Some years ago, I attended a Bioneers conference, a sizable annual event that attracts green activists from around the country. For the first time in the conference's history, the organizers had invited a representative from a major mainstream company—DuPont—to speak. It was a pretty bold move. Bioneers attracts a hard-core "us versus them" crowd, with "us" being, in their view, the eco-warriors with God (but no money) on their side, and "them" the money-grubbing, environment-despoiling transnational enterprises and the contemptible lackeys who serve them. In opening the door to DuPont, the conference organizers were letting the villains into the tent.
   
To further spice up the gathering, a debate was held between Paul Gilding, a friend, colleague, and former Greenpeace head who had made the shift to being a prominent corporate sustainability consultant, and an anti-corporate hellraiser who shall remain nameless for reasons that will soon be apparent.

Gilding and the Nameless One had an energetic discussion about the pros and cons of working with Big Bad Corporations, and then the time for questions came. I plunged into the breach. Gilding's position seemed inclusive, I said: work for change by including corporations. Nameless's position struck me as A or B (activists or corporations), not A and B, and deficient for this reason. Would Nameless care to comment?

And comment he did. He loudly accused me of being a corporate spy—I'd spent some time as editor for a light-green magazine that gently covered corporate sustainability initiatives—and never did answer my question.

I was quite taken aback by this, as you might imagine. I had assumed I was among allies; suddenly I wasn't. When the session had ended, I went up to him and expressed my unhappiness in no uncertain terms. In response, Nameless brought his face to within inches of mine and hissed, and I quote: "F*** you, you f****** worm!"

I spent the night with images of jackbooted Nazis storming through my mind.
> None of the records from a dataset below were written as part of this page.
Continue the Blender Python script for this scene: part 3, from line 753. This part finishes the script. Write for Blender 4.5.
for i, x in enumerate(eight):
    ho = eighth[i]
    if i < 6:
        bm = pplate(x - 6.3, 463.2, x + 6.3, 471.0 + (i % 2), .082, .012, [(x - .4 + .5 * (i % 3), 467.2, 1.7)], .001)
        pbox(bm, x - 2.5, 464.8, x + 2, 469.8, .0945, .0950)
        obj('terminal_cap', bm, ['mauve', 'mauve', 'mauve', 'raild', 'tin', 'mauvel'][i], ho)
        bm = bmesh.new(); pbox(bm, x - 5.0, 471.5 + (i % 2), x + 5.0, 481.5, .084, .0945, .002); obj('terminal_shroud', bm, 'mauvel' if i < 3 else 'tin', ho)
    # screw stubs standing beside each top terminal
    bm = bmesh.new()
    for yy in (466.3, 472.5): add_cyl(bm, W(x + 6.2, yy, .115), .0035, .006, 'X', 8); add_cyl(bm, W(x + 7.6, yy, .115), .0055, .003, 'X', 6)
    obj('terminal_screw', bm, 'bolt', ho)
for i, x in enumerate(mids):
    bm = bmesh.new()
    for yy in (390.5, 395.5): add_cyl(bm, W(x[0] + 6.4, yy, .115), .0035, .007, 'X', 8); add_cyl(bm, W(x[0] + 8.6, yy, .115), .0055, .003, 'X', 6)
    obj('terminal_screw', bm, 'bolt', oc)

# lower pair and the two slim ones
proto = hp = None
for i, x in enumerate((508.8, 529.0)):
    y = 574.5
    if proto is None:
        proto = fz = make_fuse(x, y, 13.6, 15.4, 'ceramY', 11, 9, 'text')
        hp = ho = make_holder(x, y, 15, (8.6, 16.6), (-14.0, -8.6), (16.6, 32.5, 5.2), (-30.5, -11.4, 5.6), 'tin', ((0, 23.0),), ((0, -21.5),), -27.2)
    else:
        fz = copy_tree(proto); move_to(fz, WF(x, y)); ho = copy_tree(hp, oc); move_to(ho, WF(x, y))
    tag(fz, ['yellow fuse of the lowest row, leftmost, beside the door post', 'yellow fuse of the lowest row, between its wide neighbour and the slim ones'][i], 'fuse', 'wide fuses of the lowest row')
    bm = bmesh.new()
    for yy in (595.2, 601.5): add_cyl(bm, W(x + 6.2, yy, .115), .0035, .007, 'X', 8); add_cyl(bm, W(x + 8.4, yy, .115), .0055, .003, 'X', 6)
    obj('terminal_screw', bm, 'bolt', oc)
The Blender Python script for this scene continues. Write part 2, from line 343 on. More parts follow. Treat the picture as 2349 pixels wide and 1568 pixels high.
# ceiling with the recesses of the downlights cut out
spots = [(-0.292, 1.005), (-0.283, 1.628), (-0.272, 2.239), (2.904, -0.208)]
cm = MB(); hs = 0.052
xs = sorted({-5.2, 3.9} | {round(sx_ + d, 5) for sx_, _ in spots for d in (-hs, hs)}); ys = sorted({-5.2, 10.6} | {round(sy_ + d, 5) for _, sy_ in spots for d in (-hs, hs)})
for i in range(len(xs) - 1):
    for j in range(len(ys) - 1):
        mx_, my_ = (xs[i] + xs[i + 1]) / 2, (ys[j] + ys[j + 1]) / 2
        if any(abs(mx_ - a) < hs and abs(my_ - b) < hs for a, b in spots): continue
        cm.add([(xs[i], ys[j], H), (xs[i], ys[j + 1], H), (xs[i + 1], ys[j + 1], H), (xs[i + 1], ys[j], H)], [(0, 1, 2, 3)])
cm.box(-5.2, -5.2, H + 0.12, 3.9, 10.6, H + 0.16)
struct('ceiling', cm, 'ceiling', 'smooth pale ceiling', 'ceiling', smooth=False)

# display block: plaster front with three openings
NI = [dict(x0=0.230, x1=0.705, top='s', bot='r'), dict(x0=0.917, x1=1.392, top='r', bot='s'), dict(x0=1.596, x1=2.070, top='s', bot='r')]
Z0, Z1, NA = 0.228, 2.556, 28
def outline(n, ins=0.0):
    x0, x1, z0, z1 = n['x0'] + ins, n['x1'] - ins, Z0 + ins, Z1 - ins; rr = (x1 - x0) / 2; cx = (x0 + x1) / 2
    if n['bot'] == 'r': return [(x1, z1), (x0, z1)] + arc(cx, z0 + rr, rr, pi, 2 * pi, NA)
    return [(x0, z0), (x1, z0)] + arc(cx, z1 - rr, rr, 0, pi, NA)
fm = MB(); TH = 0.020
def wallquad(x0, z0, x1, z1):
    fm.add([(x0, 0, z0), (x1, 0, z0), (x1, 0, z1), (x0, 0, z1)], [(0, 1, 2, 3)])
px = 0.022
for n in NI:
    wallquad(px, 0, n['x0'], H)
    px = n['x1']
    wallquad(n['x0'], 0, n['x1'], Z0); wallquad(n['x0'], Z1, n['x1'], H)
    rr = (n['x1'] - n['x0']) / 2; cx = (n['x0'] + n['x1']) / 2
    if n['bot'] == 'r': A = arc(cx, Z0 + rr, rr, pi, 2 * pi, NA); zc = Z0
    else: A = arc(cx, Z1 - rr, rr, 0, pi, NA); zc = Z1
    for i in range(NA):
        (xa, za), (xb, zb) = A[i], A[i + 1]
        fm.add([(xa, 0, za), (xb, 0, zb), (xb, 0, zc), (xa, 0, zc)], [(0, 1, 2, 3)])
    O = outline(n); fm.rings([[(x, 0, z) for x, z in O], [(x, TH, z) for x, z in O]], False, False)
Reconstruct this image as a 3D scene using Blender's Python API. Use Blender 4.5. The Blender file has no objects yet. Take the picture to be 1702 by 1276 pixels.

Nameless's energy had been cut from that same cloth, so laden was it with righteous rage and blind hatred of the Other.

I recount this tale because it illustrates one of the great schisms in the sustainability community. The central issue concerns how to relate to power. In one camp are the rebels. For these individuals, there is only one way to deal with power—by confronting it. Ralph Nader is a rebel; so was Che Guevara. To compromise with power is to compromise oneself, ethically speaking. To collaborate with power is collaborationist, in the Second World War sense of treasonous.

Arrayed against the rebels are the pragmatists. Their logic goes as follows: we can't become sustainable without massive help from those in power. If that means putting our shoulder to the wheel alongside them, so be it. Ideological purity is a luxury we can 't afford.

This tension is one of the sustainability community's major stumbling blocks. Far too much time and energy is wasted in these internecine battles.

It is also a tension that many sustainability activists grapple with internally. This appears to have been the case for Seventh Generation CEO Jeff Hollender when, as discussed in a recent post, he grappled with a critical business issue—what (if any) relationship to have with Wal-Mart. Hollender decided to stop boycotting Wal-Mart; he abandoned the rebel stance. In a somewhat apologetic article to his stakeholders, he explained why he had adopted a newly pragmatist position: "We now believe that we can have a bigger impact by partnering with Wal-Mart than by shunning it."

The tale of the Nameless One is cautionary for a second reason, too. I experienced the full brunt of what psychologists call the shadow—his dark side. This is why I saw Nazi jackboots all night—the dark side can get mighty ugly.

People's shadows aren't only challenging for others. They're difficult for their owners, too. The shadow makes people irrational and ineffective, and it also makes the organizations they're associated with more dysfunctional.

The sustainability community attracts every manner of person, including, as with all political movements, people who put their energy into external activism because it keeps them from having to confront their shadow. This is another reason why, as a prominent environmentalist once noted off the record, the "sustainability movement is so good at eating its young."

In large measure, our crisis of unsustainability is due to realities we try to keep out of sight such as endemic poverty and massive environmental decline. These things are our global shadow. Writ large, the mission of the sustainability community is to drag this shadow into the light and thus make the world whole again.

It's a noble and necessary aspiration—accompanied, unfortunately, by a massive irony. Our own shadows get in the way.

It's a painful double whammy—the rebels versus the pragmatists, and the shadow. Sometimes it seems wondrous that we make any progress at all.